Scenes as source code
........

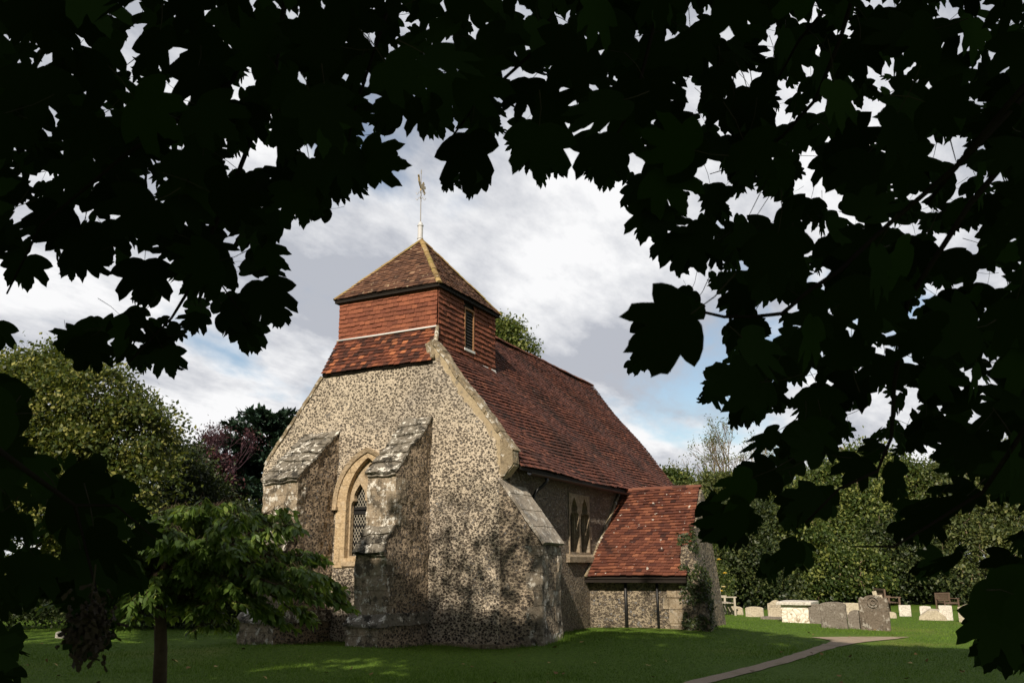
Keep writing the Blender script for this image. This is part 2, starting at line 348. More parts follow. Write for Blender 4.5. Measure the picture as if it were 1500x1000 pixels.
# ------------------------------------------------------------------ roof tiles
def add_tiles(mb, O, U, V, rowfn, vmax, gauge, width, th=.018, tv=.2, bias=0., kick=1.0):
    O = np.array(O, float); U = unit(np.array(U, float)); V = unit(np.array(V, float)); N = np.cross(U, V)
    nrow = int(vmax/gauge)+1
    for i in range(nrow):
        v0 = i*gauge; vm = min(v0+gauge*.5, vmax)
        iv = rowfn(vm)
        if iv is None: continue
        a, b = iv; u = a-(width*.5 if i % 2 else 0)-random.random()*.02
        rowt = random.gauss(0, .05)
        while u < b-.01:
            w = width*random.uniform(.97, 1.03); u0 = max(u, a); u1 = min(u+w-.004, b)
            if u1-u0 > .015:
                h0 = th*random.uniform(1.0, 1.7)*kick; dv = random.gauss(0, .006)-(.035 if random.random() < .012 else 0); v1 = min(v0+gauge*1.12, vmax+.01); sk = random.gauss(0, .003)
                hz = .035*math.sin(u*1.1+v0*1.7)*min(1, vmax/4)
                q = lambda uu, vv, hh: O+U*uu+V*vv+N*(hh+hz)
                t = min(1, max(0, random.gauss(.48+bias+rowt, tv)))
                mb.faces([q(u0, v0+dv, h0), q(u1, v0+dv+sk, h0+random.gauss(0, .002)), q(u1, v1, .006), q(u0, v1, .006), q(u0, v0+dv, h0-th), q(u1, v0+dv+sk, h0-th)],
                         [(0,1,2,3), (4,5,1,0), (4,0,3), (5,2,1)], 0, t)
            u += w
def ridge_tiles(mb, a, b, r=.11, n=None, sag=0, piece=.32):
    a = Vector(a); b = Vector(b); L = (b-a).length; n = n or max(2, int(L/piece)); d = (b-a)/L; s = d.cross(Vector((0, 0, 1))).normalized(); up = s.cross(d)
    for i in range(n):
        p0 = a+d*(L*i/n); p1 = a+d*(L*(i+1)/n+.01); t = min(1, max(0, random.gauss(.5, .22))); k = 7; vs = []
        o = Vector((0, 0, random.gauss(0, .006)))
        for p, rr in ((p0, r*1.05), (p1, r*.97)):
            for j in range(k):
                w = PI*j/(k-1); vs.append(p+o+s*math.cos(w)*rr+up*(math.sin(w)*rr*.75-.02))
        fs = [(j, j+1, k+j+1, k+j) for j in range(k-1)]+[tuple(range(k)), tuple(range(k, 2*k))]
        mb.faces(vs, fs, 0, t)
def sheet(mb, pts, down, m=1):   # boarding below the tiles
    mb.prism(pts, down, m)
# ------------------------------------------------------------------ the church
CH = empty('church', (5, 0, 0), 'old flint church with tile-hung bell turret, red clay tile roofs and a low porch', 'church')
S = 1.2815; ZR = 8.889; TY = .238
def arch(a, z0, zs, h, n=10, c=.0):
    """pointed arch outline: half width a, sill z0, springing zs, rise h"""
    Rr = (a*a+h*h)/(2*a); cx = a-Rr; t1 = math.atan2(h, -cx)
    right = [(c-(cx+Rr*math.cos(t1*i/n)), zs+Rr*math.sin(t1*i/n)) for i in range(n+1)]
    left = [(c+(cx+Rr*math.cos(t1*i/n)), zs+Rr*math.sin(t1*i/n)) for i in range(n-1, -1, -1)]
    return [(c-a, z0)]+right+left+[(c+a, z0)]
WY = .258
wall_out = [(3.66,-.5),(3.64,1.5),(3.6,3.3),(3.67,3.8),(3.72,4.1),(3.66,4.33),(3.56,4.47),(2.7,5.5),(1.82,6.64),(1.79,6.72),(-1.6,6.72),(-1.62,6.97),(-1.8,6.93),(-3.81,4.36),(-3.81,3.95),(-3.6,3.7),(-3.45,3.62),(-3.45,-.5)]
plate('west_wall', wall_out, [arch(.74, 1.85, 3.27, 1.22, c=WY)], lambda a, b: (0, a, b), (.27, 0, 0), M_FG, CH, dice=.2, jit=.045)
# raking coping of the gable
mb = MB()
def cope(y0, z0, y1, z1, n, m=0):
    for i in range(n):
        s0 = i/n; s1 = (i+1)/n-.006; ya, za, yb, zb = y0+(y1-y0)*s0, z0+(z1-z0)*s0, y0+(y1-y0)*s1, z0+(z1-z0)*s1
        d = np.array([yb-ya, zb-za]); d /= np.linalg.norm(d); nn = np.array([-d[1], d[0]]); nn = nn if nn[1] > 0 else -nn; h = .03+random.uniform(-.01, .012); o = random.uniform(-.012, .012)
        A = [(-.035+o, ya-nn[0]*.05, za-nn[1]*.05), (-.035+o, yb-nn[0]*.06, zb-nn[1]*.06), (-.035+o, yb+nn[0]*h, zb+nn[1]*h), (-.035+o, ya+nn[0]*h, za+nn[1]*h)]
        mb.prism(A, (.33, 0, 0), m)
cope(-1.62, 7.12, -3.84, 4.30, 6)
mb.prism([(-.04,-3.83,4.30),(-.04,-3.83,4.02),(-.04,-3.6,3.72),(-.04,-3.5,3.70),(-.04,-3.5,4.6)], (.26, 0, 0), 0)
mb.prism([(.0,-1.55,7.22),(.0,-1.85,6.9),(.0,-1.7,6.62),(.0,-1.45,6.7),(.0,-1.35,7.1)], (.35, 0, 0), 0)
mb.build('gable_coping', M_COPE, CH, dice=.13, jit=.04)
mb = MB(); cope(1.86, 6.62, 3.66, 4.38, 9); mb.build('gable_coping', M_COPE, CH, dice=.25, jit=.03)
# buttresses on the west front
def buttress(y0, y1, dz=0):
    pr = [(.3,-.5),(-1.93,-.5),(-1.93,.5),(-1.8,.66),(-1.76,.68),(-1.76,1.97),(-1.83,1.99),(-1.80,2.05),(-1.44,2.6),(-1.41,2.64),(-1.41,3.70),(-1.47,3.72),(-1.44,3.80),(-.7,4.52+dz/2),(.02,5.22+dz),(.3,5.3)]
    ms = [0,1,1,1,1,2,2,2,1,1,2,2,2,2,0,0]
    mb = MB(); mb.prism([(x, y0, z) for x, z in pr], (0, y1-y0, 0), 0, ms)
    # corner stones set flush in the flint flanks, 3 mm proud
    z = .7
    while z < 3.6:
        hgt = random.uniform(.24, .36); xf = -1.763 if z+hgt < 2.0 else -1.413
        if z < 2.0 < z+hgt or (2.0 < z < 2.62): z = 2.64 if z > 1.7 else 2.0; continue
        wq = random.choice((.24, .4, .3)); zt = min(z+hgt, 1.95 if z < 2 else 3.68)
        for yy in (y0-.006, y1+.006-.05): mb.box(xf-.004, yy, z, xf+wq, yy+.05, zt-.008, 1)
        z += hgt
    o = mb.build('buttress', [M_FB, M_ASH, M_SLAB], CH, dice=.11, jit=.055)
    return o
b1 = buttress(1.22, 2.32, -.08); b2 = buttress(-1.59, -.8, .06)
# rough overlapping slabs on the two weatherings
def slabs(y0, y1, x0, z0, x1, z1, n, parent):
    mb = MB()
    for i in range(n):
        s0 = i/n; s1 = (i+1.25)/n; 
        xa, za, xb, zb = x0+(x1-x0)*s0, z0+(z1-z0)*s0, x0+(x1-x0)*min(s1, 1), z0+(z1-z0)*min(s1, 1)
        d = Vector((xb-xa, 0, zb-za)).normalized(); nn = Vector((-d.z, 0, d.x)); nn = nn if nn.z > 0 else -nn
        y = y0-.02
        while y < y1:
            w = random.uniform(.3, .5); ye = min(y+w, y1+.02)
            if y1-ye < .1: ye = y1+.02
            k = random.uniform(.05, .085); a = Vector((xa, 0, za))-d*random.uniform(0, .03); b = Vector((xb, 0, zb))
            Y0 = Vector((0, y, 0)); Y1 = Vector((0, ye-.008, 0))
            mb.hexa([a+Y0, b+Y0, b+Y1, a+Y1, a+Y0+nn*k, b+Y0+nn*.02, b+Y1+nn*.02, a+Y1+nn*k])
            y = ye
    mb.build('weathering_slab', M_SLAB, parent, dice=.09, jit=.06)
for b, y0, y1, dz in ((b1, 1.22, 2.32, -.08), (b2, -1.59, -.8, .06)):
    slabs(y0, y1, -1.47, 3.78, .0, 5.2+dz, 6, b); slabs(y0, y1, -1.84, 2.02, -1.43, 2.62, 3, b)
    mb = MB(); mb.prism([(-1.98, y0-.08, .5), (-1.98, y0-.08, .55), (-1.78, y0-.08, .75), (-.05, y0-.08, .75), (-.05, y0-.08, .5)], (0, y1-y0+.16, 0), 0); mb.build('plinth_course', M_SLAB, b, dice=.2, jit=.03)
# corner buttress at the south-west, flush with the gable
mb = MB()
mb.prism([(0,-3.45,-.5),(0,-4.50,-.5),(0,-4.48,2.22),(0,-3.45,3.60)], (1.0, 0, 0), 0)
cb = mb.build('buttress', [M_FC], CH, dice=.25, jit=.035)
mb = MB(); a = Vector((-.05,-4.54,2.20)); b_ = Vector((-.05,-3.42,3.68)); d = (b_-a).normalized(); nn = Vector((0, -d.z, d.y)); nn = nn if nn.z > 0 else -nn
for i in range(4):
    p = a+(b_-a)*(i/4); q = a+(b_-a)*((i+1)/4)-d*.008; X = Vector((1.1, 0, 0))
    mb.hexa([p, p+X, q+X, q, p+nn*.07, p+nn*.07+X, q+nn*.06+X, q+nn*.06])
mb.build('weathering_slab', M_SLAB2, cb, dice=.2, jit=.015)
mb = MB(); mb2 = MB(); z = .05; i = 0
while z < 2.15:
    h = random.uniform(.24, .38); w = (.42, .26)[i % 2]+random.uniform(-.05, .05); z2 = min(z+h, 2.18)
    mb.box(-.012, -4.505, z, 1.012 if i % 3 == 0 else .3, -4.505+w, z2-.012); mb2.box(1.02-w*.9 if i % 3 else 1.02-.05, -4.515, z, 1.016, -4.2, z2-.012); z += h; i += 1
mb.build('quoin_stones', M_QST, cb, dice=.15, jit=.045); mb2.build('quoin_stones', M_QST, cb, dice=.15, jit=.045)
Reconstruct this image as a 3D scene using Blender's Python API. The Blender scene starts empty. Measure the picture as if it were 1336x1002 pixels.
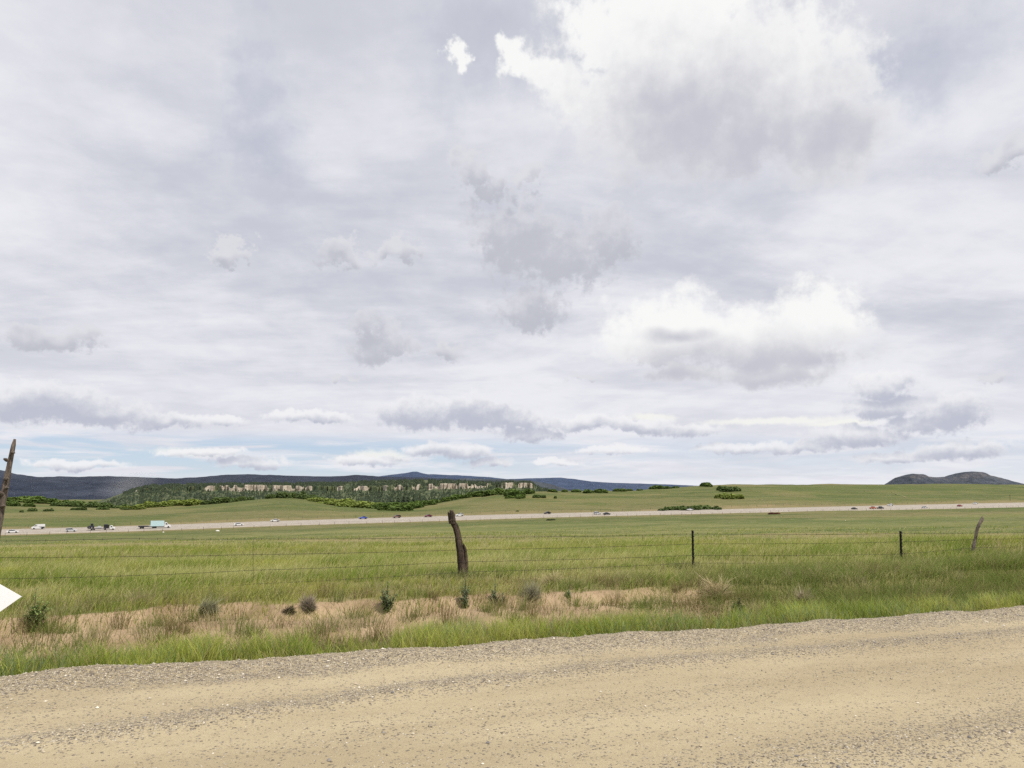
import bpy, bmesh, math, random
import numpy as np
from mathutils import Vector, Matrix

random.seed(7)
RNG = np.random.default_rng(11)
scene = bpy.context.scene
COL = scene.collection
R = math.radians

# ------------------------------------------------------------------ camera model
F, CX, CY = 1009.0, 668.0, 501.0
PITCH = math.atan(136.0 / F)
CP, SP = math.cos(PITCH), math.sin(PITCH)
CAMZ = 1.65


def ray(px, py):
    xc, yc = (px - CX) / F, (CY - py) / F
    return np.array([xc, CP - yc * SP, SP + yc * CP])


def at_depth(px, py, Y):
    d = ray(px, py)
    return np.array([0, 0, CAMZ]) + d * (Y / d[1])


TH = R(18.66)
CT, ST = math.cos(TH), math.sin(TH)


def to_uv(x, y):
    return x * CT + y * ST, -x * ST + y * CT


def from_uv(u, v):
    return u * CT - v * ST, u * ST + v * CT


def at_v(px, py, v):
    d = ray(px, py)
    t = v / (-d[0] * ST + d[1] * CT)
    return np.array([0, 0, CAMZ]) + d * t


# ------------------------------------------------------------------ numpy noise
_P = np.random.default_rng(3).permutation(512)
_T = np.random.default_rng(4).random(512)


def vnoise(x, y, seed=0):
    x = np.asarray(x, float) + seed * 17.13
    y = np.asarray(y, float) + seed * 31.71
    xi, yi = np.floor(x).astype(np.int64), np.floor(y).astype(np.int64)
    fx, fy = x - xi, y - yi
    fx = fx * fx * fx * (fx * (fx * 6 - 15) + 10)
    fy = fy * fy * fy * (fy * (fy * 6 - 15) + 10)

    def h(a, b):
        return _T[(_P[(a & 511)] + b * 7) & 511 if False else (_P[(a + _P[b & 511]) & 511])]
    n00, n10 = h(xi, yi), h(xi + 1, yi)
    n01, n11 = h(xi, yi + 1), h(xi + 1, yi + 1)
    return (n00 * (1 - fx) + n10 * fx) * (1 - fy) + (n01 * (1 - fx) + n11 * fx) * fy


def fbm(x, y, oct=4, seed=0, gain=0.5):
    s, a, t = 0.0, 1.0, 0.0
    f = 1.0
    for i in range(oct):
        s = s + a * vnoise(np.asarray(x) * f, np.asarray(y) * f, seed + i * 5)
        t += a
        a *= gain
        f *= 2.03
    return s / t


def sstep(a, b, x):
    t = np.clip((np.asarray(x, float) - a) / (b - a), 0, 1)
    return t * t * (3 - 2 * t)


# ------------------------------------------------------------------ terrain
def az_of(px):
    return math.atan2((px - CX) / F, CP)


def hwy_Y(px):                                   # depth of the highway's near edge at an image column
    return 448.0 / (1 - 0.000443 * (np.asarray(px, float) - CX))


HCOL = [-300, 0, 170, 330, 500, 670, 800, 1000, 1170, 1336, 1600]
HNEAR = [706, 698, 693.5, 687, 682, 676.3, 673, 668.3, 665, 661.5, 656.5]
HFAR = [699, 691.3, 687.3, 681, 676, 671, 668, 663, 659, 655.5, 650.5]
CCOL = [-300, -100, 0, 60, 110, 150, 190, 240, 300, 350, 375, 405, 450, 500, 540, 570, 600, 650, 700, 760, 820, 860, 900, 950, 990, 1100, 1250, 1336, 1600]
CRE = [650, 652, 653, 656, 660, 662.5, 662, 658.5, 655, 650.5, 648.5, 651.5, 657, 661, 662, 657, 651, 644.5, 641.5, 641, 640, 637.5, 634.8, 632.3, 632.5, 632, 632, 633, 634]
CDEP = [1000] * 3 + [1000, 950, 950, 950, 900, 880, 860, 860, 860, 860, 860, 860, 870, 880, 900, 920, 950, 980, 1000, 1000, 1000, 1020, 1080, 1150, 1200, 1350]

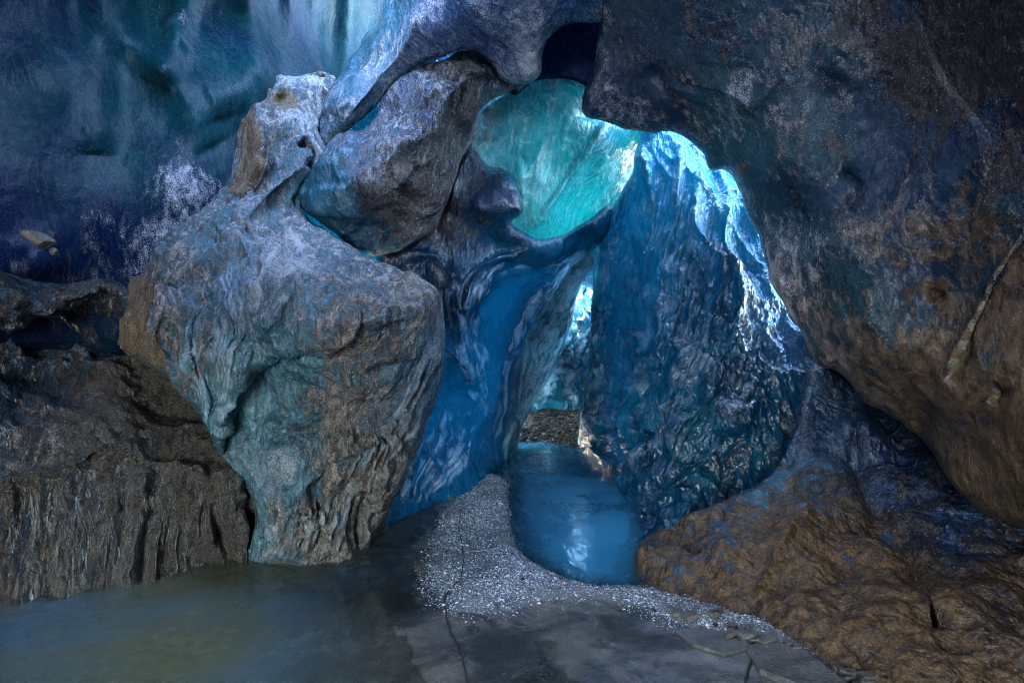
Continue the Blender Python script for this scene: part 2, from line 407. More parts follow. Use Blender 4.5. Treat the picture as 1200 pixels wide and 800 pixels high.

........

** TASK DESCRIPTION **
Above are the records. Print exactly the lines from the one containing "Reconstruct this image" to the one containing "R = math.radians", both included, and nothing else; pictures are excluded.

** RESPONSE TO THIS TASK **
Reconstruct this image as a 3D scene using Blender's Python API. The Blender scene starts empty. Measure the picture as if it were 1336x1002 pixels.
import bpy, bmesh, math, random
import numpy as np
from mathutils import Vector, Matrix

random.seed(7)
RNG = np.random.default_rng(11)
scene = bpy.context.scene
COL = scene.collection
R = math.radians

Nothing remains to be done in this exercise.